* WORK REQUIRED: Write out all of the lines below, exactly and completely.

(Stored dataset items)
********************
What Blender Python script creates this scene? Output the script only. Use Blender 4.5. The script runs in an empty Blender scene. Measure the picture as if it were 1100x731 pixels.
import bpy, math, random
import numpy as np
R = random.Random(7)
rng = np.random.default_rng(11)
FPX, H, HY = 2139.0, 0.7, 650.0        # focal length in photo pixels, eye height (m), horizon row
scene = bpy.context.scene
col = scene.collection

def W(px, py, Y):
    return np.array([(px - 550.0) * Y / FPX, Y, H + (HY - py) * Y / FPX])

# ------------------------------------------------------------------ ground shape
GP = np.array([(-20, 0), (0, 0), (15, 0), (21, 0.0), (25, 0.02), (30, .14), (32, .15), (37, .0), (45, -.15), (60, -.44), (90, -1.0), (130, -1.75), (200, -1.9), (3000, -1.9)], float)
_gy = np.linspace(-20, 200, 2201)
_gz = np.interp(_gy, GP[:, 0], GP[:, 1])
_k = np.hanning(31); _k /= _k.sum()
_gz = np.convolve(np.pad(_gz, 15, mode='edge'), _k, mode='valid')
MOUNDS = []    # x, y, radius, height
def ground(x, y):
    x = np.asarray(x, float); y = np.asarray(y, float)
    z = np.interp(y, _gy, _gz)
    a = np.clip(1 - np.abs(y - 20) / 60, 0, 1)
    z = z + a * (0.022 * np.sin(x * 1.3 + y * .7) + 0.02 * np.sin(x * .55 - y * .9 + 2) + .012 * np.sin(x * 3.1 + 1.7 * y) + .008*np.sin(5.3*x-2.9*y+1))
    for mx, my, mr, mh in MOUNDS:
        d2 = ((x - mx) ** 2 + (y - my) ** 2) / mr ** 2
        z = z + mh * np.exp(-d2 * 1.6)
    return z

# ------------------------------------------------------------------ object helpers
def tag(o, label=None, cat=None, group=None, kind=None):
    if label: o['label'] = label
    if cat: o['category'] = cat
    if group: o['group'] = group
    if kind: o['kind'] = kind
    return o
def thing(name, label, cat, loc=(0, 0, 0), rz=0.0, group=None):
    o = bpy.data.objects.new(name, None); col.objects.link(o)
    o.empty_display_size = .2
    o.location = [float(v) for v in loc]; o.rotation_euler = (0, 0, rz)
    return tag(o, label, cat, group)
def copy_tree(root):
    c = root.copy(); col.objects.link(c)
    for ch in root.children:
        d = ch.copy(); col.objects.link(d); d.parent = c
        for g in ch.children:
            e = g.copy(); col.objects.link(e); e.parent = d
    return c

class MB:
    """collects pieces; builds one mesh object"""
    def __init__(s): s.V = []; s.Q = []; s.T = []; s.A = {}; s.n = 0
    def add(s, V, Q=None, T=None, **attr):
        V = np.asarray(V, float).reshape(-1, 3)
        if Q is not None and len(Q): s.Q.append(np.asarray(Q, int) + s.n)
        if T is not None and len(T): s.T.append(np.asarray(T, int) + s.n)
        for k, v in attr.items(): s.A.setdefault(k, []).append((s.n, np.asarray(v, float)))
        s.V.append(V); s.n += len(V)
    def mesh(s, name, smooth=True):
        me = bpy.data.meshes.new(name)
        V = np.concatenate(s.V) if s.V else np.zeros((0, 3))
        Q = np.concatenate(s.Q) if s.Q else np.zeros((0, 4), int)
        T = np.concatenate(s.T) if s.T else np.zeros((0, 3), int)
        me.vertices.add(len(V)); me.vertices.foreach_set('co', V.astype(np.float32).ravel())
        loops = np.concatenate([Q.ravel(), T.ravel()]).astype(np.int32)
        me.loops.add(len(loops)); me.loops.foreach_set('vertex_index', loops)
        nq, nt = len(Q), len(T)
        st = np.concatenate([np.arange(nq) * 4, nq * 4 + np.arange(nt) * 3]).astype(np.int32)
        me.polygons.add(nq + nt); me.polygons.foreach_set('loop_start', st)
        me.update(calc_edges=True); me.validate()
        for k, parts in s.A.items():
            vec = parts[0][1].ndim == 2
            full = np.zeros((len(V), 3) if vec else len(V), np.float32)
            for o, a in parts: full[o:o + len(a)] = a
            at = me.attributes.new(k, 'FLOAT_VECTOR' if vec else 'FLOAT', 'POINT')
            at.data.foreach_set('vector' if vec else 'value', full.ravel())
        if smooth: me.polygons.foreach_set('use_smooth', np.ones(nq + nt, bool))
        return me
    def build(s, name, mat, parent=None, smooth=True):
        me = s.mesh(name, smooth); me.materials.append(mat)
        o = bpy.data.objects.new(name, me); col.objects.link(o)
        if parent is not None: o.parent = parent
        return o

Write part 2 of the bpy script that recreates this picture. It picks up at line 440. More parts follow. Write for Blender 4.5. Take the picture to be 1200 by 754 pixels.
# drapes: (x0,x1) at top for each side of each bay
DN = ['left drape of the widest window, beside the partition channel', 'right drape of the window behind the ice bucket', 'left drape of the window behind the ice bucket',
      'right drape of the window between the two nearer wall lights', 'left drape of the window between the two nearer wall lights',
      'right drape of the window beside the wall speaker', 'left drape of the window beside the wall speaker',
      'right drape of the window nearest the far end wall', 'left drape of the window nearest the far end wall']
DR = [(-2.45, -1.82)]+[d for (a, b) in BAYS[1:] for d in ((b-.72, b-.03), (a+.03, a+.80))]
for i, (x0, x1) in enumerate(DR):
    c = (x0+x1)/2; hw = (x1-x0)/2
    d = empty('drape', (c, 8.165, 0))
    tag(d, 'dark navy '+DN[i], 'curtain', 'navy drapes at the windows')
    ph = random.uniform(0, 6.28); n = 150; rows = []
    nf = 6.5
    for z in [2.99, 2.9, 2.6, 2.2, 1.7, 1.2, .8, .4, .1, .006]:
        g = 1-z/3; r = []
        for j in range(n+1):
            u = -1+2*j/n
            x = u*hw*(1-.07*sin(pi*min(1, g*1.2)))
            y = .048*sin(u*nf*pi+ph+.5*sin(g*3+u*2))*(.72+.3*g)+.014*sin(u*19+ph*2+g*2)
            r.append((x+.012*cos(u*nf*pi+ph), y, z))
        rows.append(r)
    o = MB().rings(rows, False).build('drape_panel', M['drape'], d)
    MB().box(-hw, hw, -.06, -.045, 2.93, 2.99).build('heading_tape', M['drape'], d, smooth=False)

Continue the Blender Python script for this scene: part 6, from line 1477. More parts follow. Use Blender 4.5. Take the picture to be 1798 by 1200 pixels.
********************
* EXERCISE RESPONSE:
What Blender Python script creates this scene? Output the script only. Use Blender 4.5. The script runs in an empty Blender scene. Measure the picture as if it were 1100x731 pixels.
import bpy, math, random
import numpy as np
R = random.Random(7)
rng = np.random.default_rng(11)
FPX, H, HY = 2139.0, 0.7, 650.0        # focal length in photo pixels, eye height (m), horizon row
scene = bpy.context.scene
col = scene.collection

def W(px, py, Y):
    return np.array([(px - 550.0) * Y / FPX, Y, H + (HY - py) * Y / FPX])

# ------------------------------------------------------------------ ground shape
GP = np.array([(-20, 0), (0, 0), (15, 0), (21, 0.0), (25, 0.02), (30, .14), (32, .15), (37, .0), (45, -.15), (60, -.44), (90, -1.0), (130, -1.75), (200, -1.9), (3000, -1.9)], float)
_gy = np.linspace(-20, 200, 2201)
_gz = np.interp(_gy, GP[:, 0], GP[:, 1])
_k = np.hanning(31); _k /= _k.sum()
_gz = np.convolve(np.pad(_gz, 15, mode='edge'), _k, mode='valid')
MOUNDS = []    # x, y, radius, height
def ground(x, y):
    x = np.asarray(x, float); y = np.asarray(y, float)
    z = np.interp(y, _gy, _gz)
    a = np.clip(1 - np.abs(y - 20) / 60, 0, 1)
    z = z + a * (0.022 * np.sin(x * 1.3 + y * .7) + 0.02 * np.sin(x * .55 - y * .9 + 2) + .012 * np.sin(x * 3.1 + 1.7 * y) + .008*np.sin(5.3*x-2.9*y+1))
    for mx, my, mr, mh in MOUNDS:
        d2 = ((x - mx) ** 2 + (y - my) ** 2) / mr ** 2
        z = z + mh * np.exp(-d2 * 1.6)
    return z

# ------------------------------------------------------------------ object helpers
def tag(o, label=None, cat=None, group=None, kind=None):
    if label: o['label'] = label
    if cat: o['category'] = cat
    if group: o['group'] = group
    if kind: o['kind'] = kind
    return o
def thing(name, label, cat, loc=(0, 0, 0), rz=0.0, group=None):
    o = bpy.data.objects.new(name, None); col.objects.link(o)
    o.empty_display_size = .2
    o.location = [float(v) for v in loc]; o.rotation_euler = (0, 0, rz)
    return tag(o, label, cat, group)
def copy_tree(root):
    c = root.copy(); col.objects.link(c)
    for ch in root.children:
        d = ch.copy(); col.objects.link(d); d.parent = c
        for g in ch.children:
            e = g.copy(); col.objects.link(e); e.parent = d
    return c

class MB:
    """collects pieces; builds one mesh object"""
    def __init__(s): s.V = []; s.Q = []; s.T = []; s.A = {}; s.n = 0
    def add(s, V, Q=None, T=None, **attr):
        V = np.asarray(V, float).reshape(-1, 3)
        if Q is not None and len(Q): s.Q.append(np.asarray(Q, int) + s.n)
        if T is not None and len(T): s.T.append(np.asarray(T, int) + s.n)
        for k, v in attr.items(): s.A.setdefault(k, []).append((s.n, np.asarray(v, float)))
        s.V.append(V); s.n += len(V)
    def mesh(s, name, smooth=True):
        me = bpy.data.meshes.new(name)
        V = np.concatenate(s.V) if s.V else np.zeros((0, 3))
        Q = np.concatenate(s.Q) if s.Q else np.zeros((0, 4), int)
        T = np.concatenate(s.T) if s.T else np.zeros((0, 3), int)
        me.vertices.add(len(V)); me.vertices.foreach_set('co', V.astype(np.float32).ravel())
        loops = np.concatenate([Q.ravel(), T.ravel()]).astype(np.int32)
        me.loops.add(len(loops)); me.loops.foreach_set('vertex_index', loops)
        nq, nt = len(Q), len(T)
        st = np.concatenate([np.arange(nq) * 4, nq * 4 + np.arange(nt) * 3]).astype(np.int32)
        me.polygons.add(nq + nt); me.polygons.foreach_set('loop_start', st)
        me.update(calc_edges=True); me.validate()
        for k, parts in s.A.items():
            vec = parts[0][1].ndim == 2
            full = np.zeros((len(V), 3) if vec else len(V), np.float32)
            for o, a in parts: full[o:o + len(a)] = a
            at = me.attributes.new(k, 'FLOAT_VECTOR' if vec else 'FLOAT', 'POINT')
            at.data.foreach_set('vector' if vec else 'value', full.ravel())
        if smooth: me.polygons.foreach_set('use_smooth', np.ones(nq + nt, bool))
        return me
    def build(s, name, mat, parent=None, smooth=True):
        me = s.mesh(name, smooth); me.materials.append(mat)
        o = bpy.data.objects.new(name, me); col.objects.link(o)
        if parent is not None: o.parent = parent
        return o

Write part 2 of the bpy script that recreates this picture. It picks up at line 440. More parts follow. Write for Blender 4.5. Take the picture to be 1200 by 754 pixels.
# drapes: (x0,x1) at top for each side of each bay
DN = ['left drape of the widest window, beside the partition channel', 'right drape of the window behind the ice bucket', 'left drape of the window behind the ice bucket',
      'right drape of the window between the two nearer wall lights', 'left drape of the window between the two nearer wall lights',
      'right drape of the window beside the wall speaker', 'left drape of the window beside the wall speaker',
      'right drape of the window nearest the far end wall', 'left drape of the window nearest the far end wall']
DR = [(-2.45, -1.82)]+[d for (a, b) in BAYS[1:] for d in ((b-.72, b-.03), (a+.03, a+.80))]
for i, (x0, x1) in enumerate(DR):
    c = (x0+x1)/2; hw = (x1-x0)/2
    d = empty('drape', (c, 8.165, 0))
    tag(d, 'dark navy '+DN[i], 'curtain', 'navy drapes at the windows')
    ph = random.uniform(0, 6.28); n = 150; rows = []
    nf = 6.5
    for z in [2.99, 2.9, 2.6, 2.2, 1.7, 1.2, .8, .4, .1, .006]:
        g = 1-z/3; r = []
        for j in range(n+1):
            u = -1+2*j/n
            x = u*hw*(1-.07*sin(pi*min(1, g*1.2)))
            y = .048*sin(u*nf*pi+ph+.5*sin(g*3+u*2))*(.72+.3*g)+.014*sin(u*19+ph*2+g*2)
            r.append((x+.012*cos(u*nf*pi+ph), y, z))
        rows.append(r)
    o = MB().rings(rows, False).build('drape_panel', M['drape'], d)
    MB().box(-hw, hw, -.06, -.045, 2.93, 2.99).build('heading_tape', M['drape'], d, smooth=False)

Continue the Blender Python script for this scene: part 6, from line 1477. More parts follow. Use Blender 4.5. Take the picture to be 1798 by 1200 pixels.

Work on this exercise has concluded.